Grace Siewe TCHAMENI : ma solution c’est l’entreprenariat
Née au Cameroun, Grace Siewe TCHAMENI, sage-femme, a raconté son parcours de migrante. Arrivée à l’âge de 21 ans en France, elle obtient un Certificat de sage-femme après 4 ans d’étude et non un diplôme d’Etat. « Parce qu’elle n’avait pas encore la nationalité française ».

N’ayant pas la nationalité, elle a connu un véritable parcours de combattant : repasser les concours déjà réussis, accepter des emplois sous qualifiés et sous-payés et finalement ouvrir un cabinet dans un quartier prioritaire Politique de la ville.
Mohamed Lam : clientélisme et autoritarisme, deux fléaux de la Diaspora en Afrique
La question posée au jeune écrivain essayiste mauritanien Mohamed Lam abordait les problèmes d’instabilité en Afrique ainsi que les conflits ethniques et la sécurisation des investissements de la Diaspora.
Comme le juriste sénégalais Alioune Badara Fall, l’écrivain, qui est aussi juriste, met au premier plan les problèmes de gouvernance en citant les cas de la Côte d’Ivoire des années Gbagbo, le Mali, la Mauritanie depuis les années 1960 et le Sénégal. A propos du Sénégal « connu pour ses acquis démocratiques », il déplore l’intention visible du président Macky Sall de tenter un troisième mandat, contrairement à la constitution du pays qui n’autorise que deux mandats présidentiels. Il mentionne par ailleurs sa fierté d’appartenir à la culture peule mais sans esprit de repli identitaire. Au contraire, il dénonce les pratiques d’instrumentalisation des différences ethniques exploitées par de nombreux candidats au moment des élections. Ces pratiques dit-il « fragilisent le corps électoral ».
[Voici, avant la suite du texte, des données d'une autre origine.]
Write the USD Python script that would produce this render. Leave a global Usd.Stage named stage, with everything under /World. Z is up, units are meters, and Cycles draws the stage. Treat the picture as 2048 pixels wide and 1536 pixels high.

Concernant les investissements, les envois d’argent, la réinstallation et l’entreprenariat en Afrique, il regrette le climat d’instabilité fréquente et un esprit clientéliste qui limite la liberté du dynamisme économique. Lui-même n’est pas entrepreneur mais des membres de sa famille sont actifs dans l’entreprenariat et il adhère pleinement à l’esprit d’entreprise dans la liberté.
Alioune Badara Fall : Diaspora et gouvernance
Le professeur Alioune Badara Fall a d’abord élargi la notion de diaspora en y ajoutant « le vendeur de bibelots sur la plage ». Il précise : « Ce ne sont pas que les cadres, les ingénieurs, les enseignants et les sages-femmes. » Puis il analyse la situation des pays africains sous un angle sociologique et politique en détachant trois aspects : en premier lieu, les élites gouvernementales, puis le peuple ainsi que les électeurs et troisièmement les institutions, la constitution, le Droit et les règles électorales.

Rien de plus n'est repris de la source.